MIKE TYSON (SOCIAL STUDIES TOUR)
MIKE TYSON (SOCIAL STUDIES TOUR)

MIKE TYSON (SOCIAL STUDIES TOUR)


"MIKE TYSON (SOCIAL STUDIES TOUR)”

ZEPH FARMBY 

Medium: Ink on 12" x 12" New York Post Newspaper. Custom white floating frame under plexiglass. 

 

 Morton Contemporary Gallery in collaboration with The Bishop Gallery proudly presents Social Studies by Zeph Farmby, a multi-disciplinary artist with graffiti roots and great aspirations from South Side, Chicago. The Social Studies Tour, bridges icons from the Black Power past to the Black Lives Matter present. The tour has had successful exhibitions in Miami (December 2019), Chicago (February 2020), and twice in New York City including the debut in September 2019 at The Bishop Gallery. The Bishop Gallery most recently curated a private exhibition at SohoWorks in DUMBO Brooklyn, Spring 2021. The exhibition will continue to travel to Baltimore, and ending in Osaka, Japan in 2022. Each City of the tour will unveil new artworks exclusive to the series.

In Social Studies, Farmby imposes expressionist portraits of historical icons from the Civil Rights and Black Power era onto a popular ad campaign by Supreme, the ubiquitous streetwear and skater brand and The New York Post, the City’s daily newspaper. For city-based educators and activists, this exhibition provides a visual genealogy of the cultural and political revolutionaries that paved the way for current-day social activism.

 Throughout his 2017-18 tenure as the Artist-in-Residence at Artspace-New Haven, Farmby maintained a parallel practice as a studio artist and commercial graphic designer-illustrator. During this period, Farmby created a perfect mash-up of both. Drawing from the methods of hip-hop sampling and jazz quotations, Farmby repurposed the Post’s headline and newsprint as frame and canvas, with Supreme’s fire-engine-red box logo as a signifier. 

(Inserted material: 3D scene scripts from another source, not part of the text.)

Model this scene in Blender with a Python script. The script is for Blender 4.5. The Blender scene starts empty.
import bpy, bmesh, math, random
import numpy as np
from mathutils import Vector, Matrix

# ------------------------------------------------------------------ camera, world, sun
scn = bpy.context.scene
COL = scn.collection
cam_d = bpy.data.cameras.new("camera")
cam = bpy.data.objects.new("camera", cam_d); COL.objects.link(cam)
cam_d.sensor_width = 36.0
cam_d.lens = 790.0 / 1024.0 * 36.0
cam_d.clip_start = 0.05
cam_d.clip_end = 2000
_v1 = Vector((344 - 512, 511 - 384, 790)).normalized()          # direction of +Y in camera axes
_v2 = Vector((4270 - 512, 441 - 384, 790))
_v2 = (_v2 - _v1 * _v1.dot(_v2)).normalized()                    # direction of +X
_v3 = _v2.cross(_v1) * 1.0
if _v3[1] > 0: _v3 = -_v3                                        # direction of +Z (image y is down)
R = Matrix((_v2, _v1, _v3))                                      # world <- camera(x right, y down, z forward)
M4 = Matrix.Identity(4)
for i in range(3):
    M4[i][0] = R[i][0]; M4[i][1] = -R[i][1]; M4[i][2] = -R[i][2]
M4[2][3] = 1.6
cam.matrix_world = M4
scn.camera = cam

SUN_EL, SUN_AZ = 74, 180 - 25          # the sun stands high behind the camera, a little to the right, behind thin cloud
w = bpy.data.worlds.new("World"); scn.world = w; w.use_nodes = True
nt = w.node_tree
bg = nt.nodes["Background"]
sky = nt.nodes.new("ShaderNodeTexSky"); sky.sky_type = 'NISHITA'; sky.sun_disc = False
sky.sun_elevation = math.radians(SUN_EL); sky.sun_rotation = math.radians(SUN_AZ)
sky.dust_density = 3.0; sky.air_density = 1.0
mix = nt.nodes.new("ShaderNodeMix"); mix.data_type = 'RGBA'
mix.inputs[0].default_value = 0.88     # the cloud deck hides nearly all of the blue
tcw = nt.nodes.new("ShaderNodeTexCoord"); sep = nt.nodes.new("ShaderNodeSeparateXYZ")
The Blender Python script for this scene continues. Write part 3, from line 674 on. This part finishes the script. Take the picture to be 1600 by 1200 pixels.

Farmby explains, “Each drawing compels us to see ourselves as supreme beings--not victims of society or its prejudices.” Farmby continues, “Social Studies is a reminder that even if we sprint through it, life is a marathon. Behold the majesty of our freedom fighters like Angela Davis and Huey P. Newton, and the beautiful genius of our artists like Nina Simone, Marvin Gaye, and Curtis Mayfield.  Our Black lives and even our deaths carry deep purpose, value, and meaning.  If their lasting impact changed the whole world, then we can too.  And we must.” Throughout the five boroughs, this particular New York Post issue of August 13, 2018 became an instant collectible.  It sold out and then re-sold out at a much higher value than its original one-buck price tag.  Brooklyn’s homegrown The Bishop Gallery showcased these very issues, and Farmby’s original series that developed after that.